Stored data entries
------------------------------
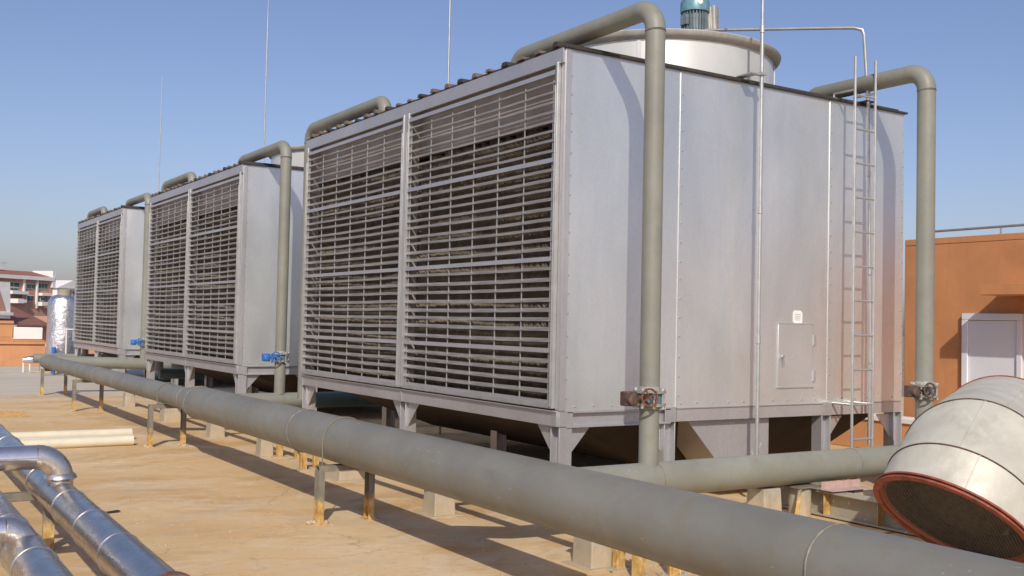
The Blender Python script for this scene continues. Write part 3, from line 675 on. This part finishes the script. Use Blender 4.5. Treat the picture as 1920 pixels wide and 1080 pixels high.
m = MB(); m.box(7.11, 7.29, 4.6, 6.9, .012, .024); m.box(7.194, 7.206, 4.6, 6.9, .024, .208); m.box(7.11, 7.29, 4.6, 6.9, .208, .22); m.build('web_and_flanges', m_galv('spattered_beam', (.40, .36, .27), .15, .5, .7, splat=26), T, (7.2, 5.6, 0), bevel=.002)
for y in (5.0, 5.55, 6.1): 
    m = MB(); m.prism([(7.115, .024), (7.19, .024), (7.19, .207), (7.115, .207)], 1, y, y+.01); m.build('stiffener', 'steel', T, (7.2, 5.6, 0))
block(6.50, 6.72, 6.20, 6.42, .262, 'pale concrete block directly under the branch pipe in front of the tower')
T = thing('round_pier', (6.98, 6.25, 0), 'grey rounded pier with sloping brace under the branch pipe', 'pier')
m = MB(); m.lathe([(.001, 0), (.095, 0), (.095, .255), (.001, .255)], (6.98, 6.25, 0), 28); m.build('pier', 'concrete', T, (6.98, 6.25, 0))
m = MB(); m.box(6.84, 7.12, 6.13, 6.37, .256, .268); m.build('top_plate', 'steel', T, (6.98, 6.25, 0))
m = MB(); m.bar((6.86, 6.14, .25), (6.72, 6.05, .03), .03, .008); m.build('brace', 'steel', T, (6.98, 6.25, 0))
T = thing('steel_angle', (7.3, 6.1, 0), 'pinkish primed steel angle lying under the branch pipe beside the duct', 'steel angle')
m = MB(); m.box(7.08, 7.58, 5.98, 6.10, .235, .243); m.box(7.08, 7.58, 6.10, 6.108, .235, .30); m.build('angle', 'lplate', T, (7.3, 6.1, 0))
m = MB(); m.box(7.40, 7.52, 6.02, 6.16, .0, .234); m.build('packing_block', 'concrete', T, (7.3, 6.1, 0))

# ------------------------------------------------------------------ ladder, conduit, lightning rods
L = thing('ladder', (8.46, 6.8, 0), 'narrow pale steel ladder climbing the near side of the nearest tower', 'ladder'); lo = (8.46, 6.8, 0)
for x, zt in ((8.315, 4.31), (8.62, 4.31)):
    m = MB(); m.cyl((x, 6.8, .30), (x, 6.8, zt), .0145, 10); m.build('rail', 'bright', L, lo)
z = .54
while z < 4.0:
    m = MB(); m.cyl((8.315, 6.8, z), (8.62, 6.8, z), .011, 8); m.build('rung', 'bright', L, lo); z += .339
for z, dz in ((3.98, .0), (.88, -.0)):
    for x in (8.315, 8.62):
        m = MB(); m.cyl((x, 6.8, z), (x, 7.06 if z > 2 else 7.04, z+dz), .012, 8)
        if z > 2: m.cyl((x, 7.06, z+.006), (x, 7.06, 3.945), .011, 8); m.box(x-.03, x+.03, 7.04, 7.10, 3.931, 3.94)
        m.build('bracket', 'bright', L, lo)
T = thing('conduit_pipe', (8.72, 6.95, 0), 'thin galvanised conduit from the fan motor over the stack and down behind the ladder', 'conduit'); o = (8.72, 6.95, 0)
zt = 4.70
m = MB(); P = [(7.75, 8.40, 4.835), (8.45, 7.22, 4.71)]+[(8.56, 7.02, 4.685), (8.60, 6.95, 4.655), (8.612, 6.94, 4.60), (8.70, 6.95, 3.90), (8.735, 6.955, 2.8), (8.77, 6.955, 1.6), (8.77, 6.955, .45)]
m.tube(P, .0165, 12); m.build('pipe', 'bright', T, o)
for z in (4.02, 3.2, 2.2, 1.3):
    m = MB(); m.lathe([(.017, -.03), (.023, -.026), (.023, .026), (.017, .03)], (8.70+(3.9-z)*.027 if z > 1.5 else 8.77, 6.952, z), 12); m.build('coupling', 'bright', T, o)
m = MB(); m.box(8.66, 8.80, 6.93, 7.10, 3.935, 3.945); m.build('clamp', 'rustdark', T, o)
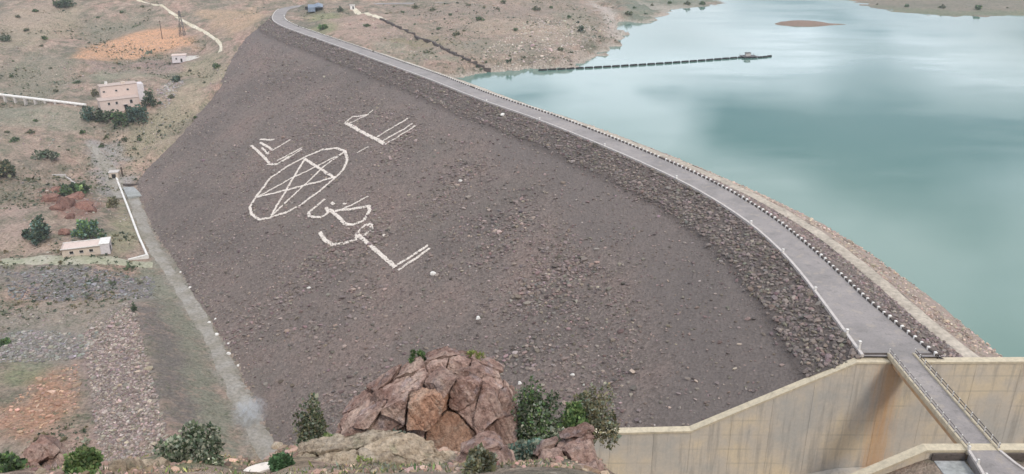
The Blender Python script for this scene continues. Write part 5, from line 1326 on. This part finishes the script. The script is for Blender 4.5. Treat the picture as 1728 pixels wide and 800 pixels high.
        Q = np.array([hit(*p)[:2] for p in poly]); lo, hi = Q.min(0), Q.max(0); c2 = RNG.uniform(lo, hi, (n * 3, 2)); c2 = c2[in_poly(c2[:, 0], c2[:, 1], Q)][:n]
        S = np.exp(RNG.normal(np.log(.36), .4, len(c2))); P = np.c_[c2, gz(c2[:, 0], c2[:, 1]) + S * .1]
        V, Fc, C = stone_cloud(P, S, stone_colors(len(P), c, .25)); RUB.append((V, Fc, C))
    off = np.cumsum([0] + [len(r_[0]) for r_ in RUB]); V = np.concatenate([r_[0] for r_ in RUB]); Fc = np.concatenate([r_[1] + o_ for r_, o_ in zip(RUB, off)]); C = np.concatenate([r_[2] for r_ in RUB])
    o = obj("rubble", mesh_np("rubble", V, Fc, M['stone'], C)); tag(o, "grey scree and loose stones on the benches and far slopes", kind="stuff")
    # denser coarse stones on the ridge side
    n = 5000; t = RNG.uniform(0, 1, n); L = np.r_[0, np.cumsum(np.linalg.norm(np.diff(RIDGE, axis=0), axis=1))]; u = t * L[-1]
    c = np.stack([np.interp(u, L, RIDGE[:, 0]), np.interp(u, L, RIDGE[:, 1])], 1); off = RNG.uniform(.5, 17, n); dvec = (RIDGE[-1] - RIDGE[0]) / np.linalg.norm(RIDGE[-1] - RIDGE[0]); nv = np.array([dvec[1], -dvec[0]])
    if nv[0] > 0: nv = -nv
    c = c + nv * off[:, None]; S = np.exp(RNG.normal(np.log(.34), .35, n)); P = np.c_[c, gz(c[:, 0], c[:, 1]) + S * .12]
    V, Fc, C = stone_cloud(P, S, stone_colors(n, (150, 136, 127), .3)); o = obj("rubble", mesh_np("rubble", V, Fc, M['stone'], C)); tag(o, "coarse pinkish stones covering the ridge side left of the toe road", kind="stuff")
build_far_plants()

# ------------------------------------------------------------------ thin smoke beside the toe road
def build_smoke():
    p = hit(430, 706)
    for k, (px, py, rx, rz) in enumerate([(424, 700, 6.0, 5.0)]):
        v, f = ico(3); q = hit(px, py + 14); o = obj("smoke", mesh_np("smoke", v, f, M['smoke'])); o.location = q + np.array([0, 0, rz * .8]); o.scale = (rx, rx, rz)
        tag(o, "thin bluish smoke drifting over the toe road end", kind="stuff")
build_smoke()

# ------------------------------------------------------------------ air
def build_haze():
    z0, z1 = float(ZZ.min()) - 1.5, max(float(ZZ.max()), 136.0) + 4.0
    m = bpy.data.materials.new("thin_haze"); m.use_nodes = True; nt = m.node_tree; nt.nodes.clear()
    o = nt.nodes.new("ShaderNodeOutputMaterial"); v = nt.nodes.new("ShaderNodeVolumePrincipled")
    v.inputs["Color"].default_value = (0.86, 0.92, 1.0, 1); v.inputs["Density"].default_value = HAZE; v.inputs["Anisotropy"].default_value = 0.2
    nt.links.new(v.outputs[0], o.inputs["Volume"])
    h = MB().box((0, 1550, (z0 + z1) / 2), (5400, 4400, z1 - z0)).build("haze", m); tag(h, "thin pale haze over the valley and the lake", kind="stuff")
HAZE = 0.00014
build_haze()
------------------------------
_Written problem:_ Report only how many lines in the records contain the word "part".

_Full answer:_ 2